Es war das erste Mal seit einer langen Zeit, dass ich mehrere Tage am Stück mit einer Frau verbracht habe, pärchenhaft, und davor war es Ewigkeiten lang immer die eine, von der ich gedacht hatte, es wäre die Eine. Und ich hatte ehrlich gesagt vergessen, was für ein Wunder es ist, dass man miteinander klarkommt, obwohl man tagelang keine Privatsphäre hat.
Hoteldesigner sind die größten Romantiker: Ein durchschnittliches Hotelzimmer ist für ein Paar gebaut, das sich zu gut kennt, um im Bad eine ordentliche Tür zu brauchen. In manchen modernen Hotelbadezimmern sind selbst die Wände aus Glas und die Privatsphäre schlechter regelbar als auf Facebook. Ich weiß nicht, wie es dir geht, aber so wenig ich grundsätzlich dagegen einzuwenden habe, dass du mir beim Duschen zusiehst, würde es mich doch ein bisschen unter Druck setzen, wenn du es immer tätest. Ich bin sicher, ich würde versuchen, da irgendeine Show draus zu machen, und eine Show von mir unter der Dusche würde ich mir nicht einmal vorstellen wollen, wenn ich es könnte. Vielleicht sind Hoteldesigner auch die pragmatischsten Menschen der Welt: Verbringt drei Tage zu zweit in einem Hotelzimmer, und ihr wisst, ob ihr euch ertragen könnt. Ich habe einmal, vor langer Zeit, das schönste Kompliment bekommen, das ein Mensch machen kann. Es lautet: »Du bist der einzige auf der Welt, der mich nicht nervt«. Leider war es nicht wahr.
Es ist einigermaßen skurril sich zu beobachten, wenn man das erste Mal wieder so lange zu zweit ist: In einem Moment genieße ich die Nähe und stelle im nächsten fest, was mich alles wahnsinnig macht an anderen Menschen. Ich genieße die Freiheit und werde eine Sekunde später überrollt von einer Erinnerung. Früher, als ich noch keine Vergangenheit hatte, lag die Zukunft so selbstverständlich vor mir, dass ich sie mir nicht einmal ausmalen brauchte. Was zählte war jetzt, und jetzt konnte fliegen. Heute hat es einen vollen Rucksack auf, und manchmal muss ich es zwingen, ihn abzusetzen und wenigstens loszurennen, direkt in die Brandung, so schnell es geht, bis eine Welle ihm die Füße wegreißt, es eintaucht in das kalte Wasser und das Salz in seinen Augen brennt.

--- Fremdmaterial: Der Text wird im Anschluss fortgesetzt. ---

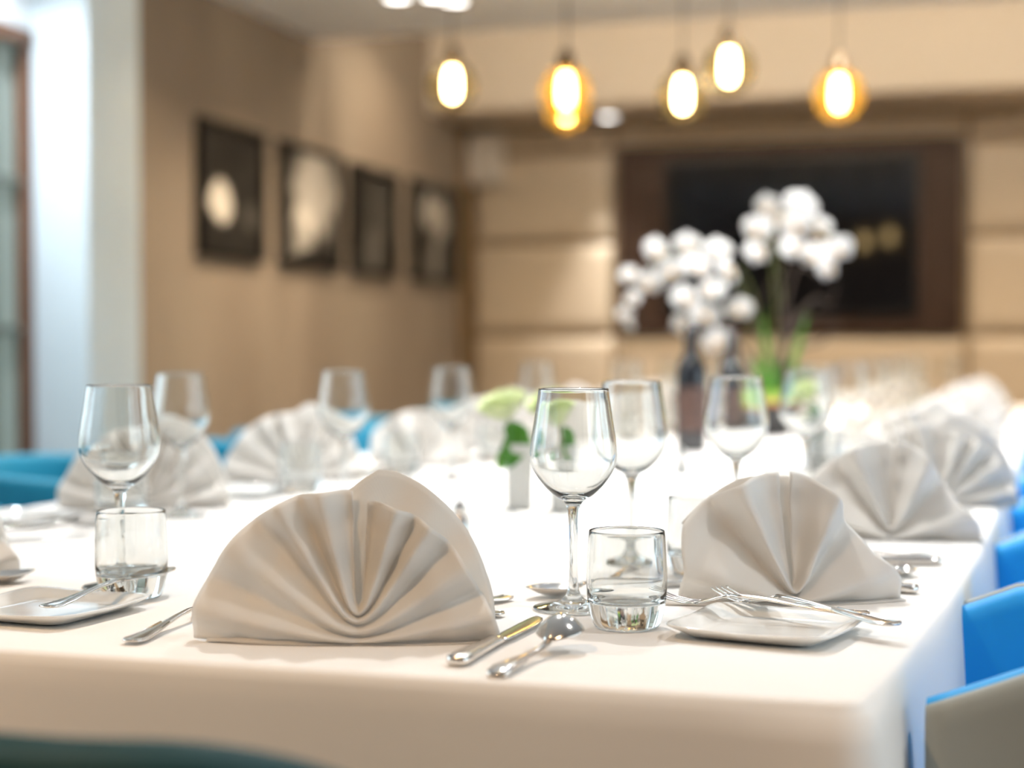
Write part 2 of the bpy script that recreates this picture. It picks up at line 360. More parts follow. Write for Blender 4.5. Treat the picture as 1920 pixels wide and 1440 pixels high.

So geht es mir immer: Ich spüre am meisten, wenn ich mir nicht mehr vormachen kann, ich würde klar sehen.
Ich weiß nicht, ob du das warst, mit der ich am Meer war, aber ich weiß, dass es der schönste und der belastendste Satz zugleich ist: Es wird nie besser als das. Denn ich will unbedingt glauben, dass es immer besser wird, und gleichzeitig will ich, dass es genau jetzt passiert, und ich will es genießen und mir keine Gedanken darüber machen, dass der schönste Moment meines Lebens nie wiederkommt, wenn er vorbei ist.
Man kann Momente nicht erschaffen, so wie man Nähe nicht designen kann. Man kann sie nur zulassen. Und dann können sie in allem sein: In dem Lachen über den Witz, den nur wir verstehen. In dem wütenden Protest, wenn du drei Runden eines Kinderkartenspiels in Folge verlierst. Oder in dem Fischbrötchen, das wir uns teilen, weil das zweite eine riesige Möwe gefressen hat. Und manchmal sogar darin, dass man allein auf einem Balkon sitzt und ein paar Zigaretten lang über die Dünen aufs Meer schaut, einfach damit du deinen Kopf für einen Moment für dich hast, und das verdammte Badezimmer natürlich auch.
Du nervst mich nicht. Und mehr als das, manchmal sehe ich dich an und dein Blick macht, dass ich mich selbst nicht nerve. Dass die Vergangenheit vorbei ist und die Zukunft nur das, was ich aus ihr machen werde. Und dann spüre ich es: genau jetzt.